Una sociedad que premia la transgresión juzgará el pudor como una moda añeja o un atavismo prehistórico, de la misma manera que una sociedad que ha promulgado los dogmas de la transparencia y la espontaneidad estimará hipócrita y hasta impostado el ejercicio del decoro. Pero esa obsesión por mostrarlo todo impugna nuestro impulso adánico de abrigar la desnudez y perjudica, como apunta la psiquiatra francesa Monique Selz, la autonomía y la libertad humanas.
Aunque la autora se refiere sobre todo a la sexualidad, es bueno recordar que hay formas de vulnerar el pudor menos obvias que la burda y gratuita exposición de la corporalidad y que, en muchas ocasiones, la preparan o facilitan, como la grosería, la procacidad emocional o la falta de respeto por la intimidad, propia o ajena, que ventila la interioridad de las personas en los medios o las redes sociales.
Selz insiste una y otra vez en la trabazón que existe entre la virtud del pudor y el disfrute social de la libertad. Y es muy hábil para detectar aquellas situaciones en las que la primera queda comprometida, ya sea de un modo directo, como en la pornografía, o indirecto, como en la vulgaridad, en el poco tacto en el ámbito sanitario, o en ciertas actitudes que hermanan la impudicia con la mala educación.
En la medida en que resguarda al sujeto, el pudor lo preserva de las amenazas nacidas de su instrumentalización, tanto por la fuerza cosificadora de la mirada soez como por la presión de dominio que proviene del poder, de cualquier poder. En definitiva, el pudor salvaguarda la integridad personal. Por esta causa, ni en el contexto del amor se debe renunciar a él. Sin pudor, no se puede respetar al otro, solo usurparle cada vez mayores extensiones a su libertad.
Para Selz, el ultraje al pudor de hoy nace para compensar el puritanismo que combatieron los sesenta. Parece que en la actualidad lo legítimo es practicar la perversión; lo genuino, militar en el nudismo. Este breve ensayo muestra lo valioso de la modestia, reivindica la importancia del pudor y de la vergüenza incluso en la vida política y sostiene que el reconocimiento y el respeto por la alteridad tiene como base el pudor.

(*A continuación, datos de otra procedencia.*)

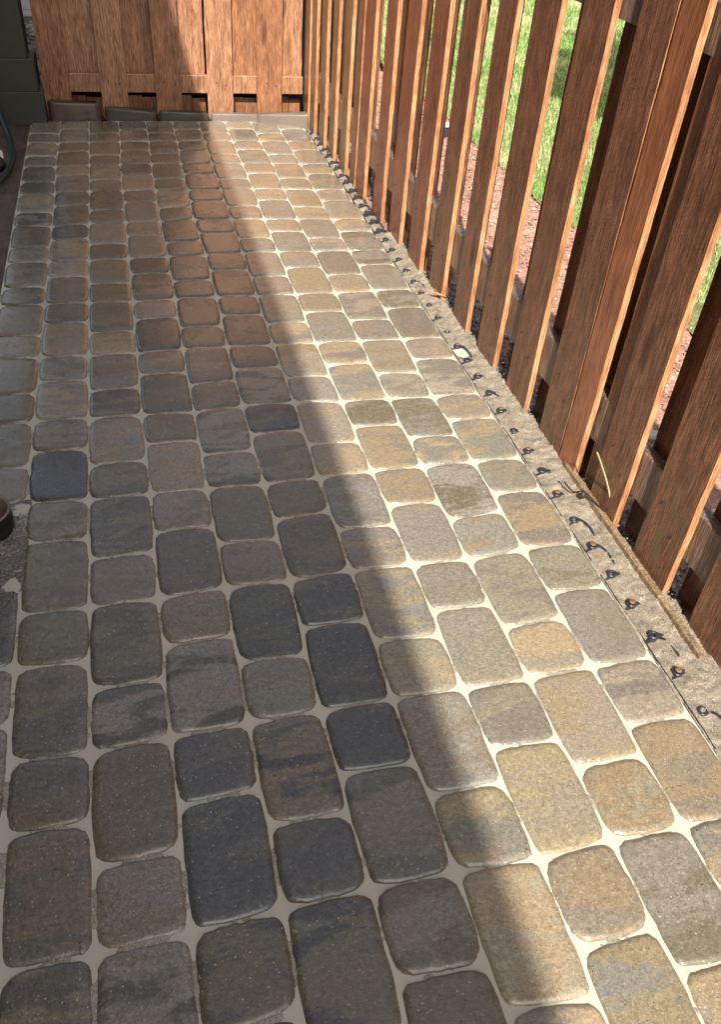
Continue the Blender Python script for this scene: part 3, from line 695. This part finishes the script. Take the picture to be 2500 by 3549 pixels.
# pale stones behind the gap
def backdrop():  # unseen leafy mass added to keep reflections in the wet stones dark
    nx, nz = 120, 46; vs = []; fs = []
    for k in range(nz):
        for i in range(nx):
            x = -60+78*i/(nx-1); t = k/(nz-1); z = -.5+14*math.sin(t*math.pi*.5); y = 36+(-6 if t < .8 else -6+(t-.8)*30)
            d = 1.3*fbm(x*.35, z*.35)+.5*fn(x*2, z*2); vs.append((x+d*.3, y+d, z+d*.4))
    for k in range(nz-1):
        for i in range(nx-1): fs.append((k*nx+i, k*nx+i+1, k*nx+nx+i+1, k*nx+nx+i))
    b = MB((-20, 32, 0)); b.add(vs, fs); tag(b.build('backdrop', mat_simple('backdrop_leaves', (.028, .042, .018), .8, .5, 3, .8)), 'tall dark hedge added out of view beyond the board fence to darken reflections', 'backdrop')
hedge()
gs = MB((-.8, 15, 0)); r_ = random.Random(5)
def pebble(b, x, y, z, r, rr):
    n = 7; prof = [(0.001, .75), (.55, .6), (.95, .2), (1, -.1), (.7, -.5)]
    vs = []; fs = []; a0 = rr.uniform(0, 6)
    ax, ay = rr.uniform(.7, 1.2), rr.uniform(.7, 1.2)
    for pr, pz in prof:
        for k in range(n):
            q = a0+2*math.pi*k/n; e = rr.uniform(.85, 1.15); vs.append((x+r*pr*math.cos(q)*ax*e, y+r*pr*math.sin(q)*ay*e, z+r*pz*.8))
    for i in range(4):
        for k in range(n): fs.append((i*n+k, i*n+(k+1) % n, i*n+n+(k+1) % n, i*n+n+k))
    b.add(vs, fs)
for i in range(900): pebble(gs, r_.uniform(-4, 3), r_.uniform(4, 22), -.27, r_.uniform(.06, .28), r_)
o = gs.build('gravel', mat_soil('pale_gravel', (.10, .085, .065), (.24, .205, .16), (.45, .41, .35), 25, .6)); tag(o, kind='stuff')
# loose chips in the mulch bed
def chips(name, N, x0, x1, y0, y1, z, size, mats, seed, weight=None):
    r = np.random.RandomState(seed); vs = []; fs = []; ms = []
    for i in range(N):
        x, y = r.uniform(x0, x1), r.uniform(y0, y1); s = size*r.uniform(.4, 1.4); a = r.uniform(0, 6.3); asp = r.uniform(.25, .9)
        ca, sa = math.cos(a)*s, math.sin(a)*s; zz = z+.07*fbm(x*1.3, y*1.3)+.05*fn(x*6, y*6)+r.uniform(0, .05); t = r.uniform(-.5, .5)*s; u = r.uniform(-.4, .4)*s
        q = [(x-ca+sa*asp, y-sa-ca*asp, zz-t-u), (x+ca+sa*asp, y+sa-ca*asp, zz+t-u), (x+ca*.8-sa*asp, y+sa*.8+ca*asp, zz+t+u), (x-ca-sa*asp*.8, y-sa+ca*asp*.8, zz-t+u)]
        n = len(vs); vs += q; vs.append((x, y, zz+.25*s))
        for k in range(4): fs.append((n+k, n+(k+1) % 4, n+4)); ms.append(r.randint(len(mats)) if k == 0 else ms[-1])
    b = MB((x0, y0, 0)); b.add(vs, fs, ms); return tag(b.build(name, mats), kind='stuff')
CH = [mat_simple('chip_pink', (.56, .32, .24), .8, .3, 60, .5), mat_simple('chip_brown', (.34, .18, .13), .8, .3, 60, .5), mat_simple('chip_pale', (.58, .40, .30), .8, .3, 60, .5), mat_simple('chip_red', (.40, .17, .12), .8, .3, 60, .5)]
chips('bark_chips', 12000, 10.7, 17.0, -32, 6, -.21, .045, CH, 4)
# gravel darker near the foot of the fence
gb = MB((11, -15, 0)); r_ = random.Random(9)
for i in range(2600):
    pebble(gb, 10.75+abs(r_.gauss(0, .55)), r_.uniform(-30, -2), -.17, r_.uniform(.025, .075), r_)
tag(gb.build('gravel', mat_soil('grey_gravel', (.05, .045, .045), (.13, .12, .12), (.42, .40, .38), 30, .5), smooth=False), kind='stuff')
b = MB((13, -19.7, 0)); b.tube([(12.2, -19.2, -.05), (13.0, -19.75, -.04), (13.9, -20.3, -.05)], .11, 14); thing(b, 'irrigation_pipe', PIPE, 'short grey plastic pipe lying on the red mulch behind the picket fence', 'pipe')
sp = empty('lawn_sprinkler', (15.6, 1.4, 0)); tag(sp, 'small white-topped sprinkler at the edge of the lawn behind the pickets', 'sprinkler')
b = MB((15.6, 1.4, 0)); b.lathe((15.6, 1.4, -.2), [(.20, 0), (.20, .25), (.17, .33)], 20); b.build('body', PLASTIC, sp, True)
b = MB((15.6, 1.4, 0)); b.lathe((15.6, 1.4, -.2), [(.17, .34), (.27, .36), (.22, .45), (.0001, .5)], 20, sx=1.3); b.build('cap', WHITE, sp, True)
# grass blades
def grass():
    r = np.random.RandomState(2); N = 110000
    u = r.rand(N); Y = -14+62*r.rand(N)**1.25; X = np.array([lawnedge(y) for y in Y])+30*u**1.5
    keep = (Y > -14); X = X[keep]; Y = Y[keep]; N = len(X)
    dist = np.hypot(X-3, Y+32); sc_ = dist/26
    h = r.uniform(.09, .22, N)*np.clip(sc_, .7, 1.8)*np.where(X-np.array([lawnedge(y) for y in Y]) < .5, 1.15, 1.0); wd = r.uniform(.010, .022, N)*np.clip(sc_, .7, 2.6)
    a = r.uniform(0, 6.28, N); ln = r.uniform(.1, .6, N)*h; la = r.uniform(0, 6.28, N)
    cx, sx = np.cos(a)*wd, np.sin(a)*wd; lx, ly = np.cos(la)*ln, np.sin(la)*ln
    z = -.18
    V = np.empty((N, 5, 3)); 
    V[:, 0] = np.stack([X-cx, Y-sx, np.full(N, z)], 1); V[:, 1] = np.stack([X+cx, Y+sx, np.full(N, z)], 1)
    V[:, 2] = np.stack([X+cx*.8+lx*.35, Y+sx*.8+ly*.35, z+h*.55], 1); V[:, 3] = np.stack([X-cx*.8+lx*.35, Y-sx*.8+ly*.35, z+h*.55], 1)
    V[:, 4] = np.stack([X+lx, Y+ly, z+h], 1)
    i = np.arange(N)*5
    me = bpy.data.meshes.new('grass'); F = np.stack([i, i+1, i+2, i+3], 1).tolist()+np.stack([i+3, i+2, i+4], 1).tolist()
    me.from_pydata((V.reshape(-1, 3)*S).tolist(), [], F); me.update()
    tag(link('grass', me, GRASS), kind='stuff')
grass()

# ---------------------------------------------------------------- the house on the left (its roof shades the patio) and a tree added behind the viewer to shade the lawn
EX, EZ = -2.35, 32.0
hs = empty('house', (-20, -50, 0)); tag(hs, 'grey-green two-storey house whose roof edge shades the left of the patio', 'house')
b = MB((-20, -50, 0)); b.box(-60, -5.0, -110, -8, -.4, EZ-.5); b.build('wall', mat_siding('green_siding', (.16, .165, .13), 8), hs)
b = MB((-20, -50, 0)); b.add([(EX+.63, -113, EZ), (EX-.07, -5, EZ), (-32, -5, EZ+14), (-32, -113, EZ+14), (EX+.63, -113, EZ-1.0), (EX-.07, -5, EZ-1.0), (-32, -5, EZ+13), (-32, -113, EZ+13)],
      [(0, 1, 2, 3), (4, 7, 6, 5), (0, 4, 5, 1), (1, 5, 6, 2), (0, 3, 7, 4)]); b.build('roof', mat_simple('shingles', (.09, .085, .08), .85, .3, 8, .5), hs)
tr = empty('caster', (19, -37, 0)); tag(tr, 'leafy tree added out of view behind the viewer to cast the grass shadow', 'caster')
b = MB((19, -37, 0)); b.tube(catmull([(19, -37, -.3), (19.2, -36.8, 12), (18.8, -36.5, 25), (19, -36, 42)], 5), [1.0-.04*i for i in range(16)], 10); b.build('trunk', mat_simple('bark', (.12, .09, .07), .9, .3, 20, .8), tr)
def crown():
    r = np.random.RandomState(8); N = 9000; vs = []; fs = []
    cl = [(r.uniform(-6, 7), r.uniform(-8, 8), r.uniform(-4, 4)) for _ in range(34)]
    for i in range(N):
        c_ = cl[r.randint(len(cl))]; d = r.normal(0, 1, 3); d /= np.linalg.norm(d); p = np.array((19.5, -35.5, 45))+np.array(c_)+d*r.uniform(.3, 1)**.5*3.0
        a = r.normal(0, 1, 3); a /= np.linalg.norm(a); e = np.cross(a, r.normal(0, 1, 3)); e /= np.linalg.norm(e); s = r.uniform(.35, .75)
        n = len(vs); vs += [tuple(p-a*s), tuple(p+e*s*.5), tuple(p+a*s), tuple(p-e*s*.5)]; fs.append((n, n+1, n+2, n+3))
    b = MB((19, -37, 0)); b.add(vs, fs); b.build('crown', mat_simple('leaves', (.06, .11, .03), .6, .3, 4, .2), tr)
crown()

Formada en el psicoanálisis, Selz concede demasiado a Freud, cuando es indudable que el autor de Tótem y tabú contribuyó a invertir las patologías psíquicas, convirtiendo el pudor en un trastorno represivo, lo que está muy lejos ella de compartir. ¿Existe mayor obsesión por la sexualidad que la que universaliza el complejo de Edipo?
Pero estas debilidades freudianas, bien patentes, no restan valor y oportunidad a muchas de las tesis del libro, como la que sostiene que el menosprecio del pudor ha sido decisivo para divorciar el amor de la sexualidad o que el peso concedido a la imagen menoscaba el que tiene la palabra (logos) y, por tanto, la razón. Si hubiera explicado que el aprecio por esta virtud no se justifica solo por sus efectos sociales, sino también por la repercusión que tiene en la persona que la vive, se comprendería con mayor claridad por qué desprenderse de la hoja de parra vacía al individuo y lo deshumaniza.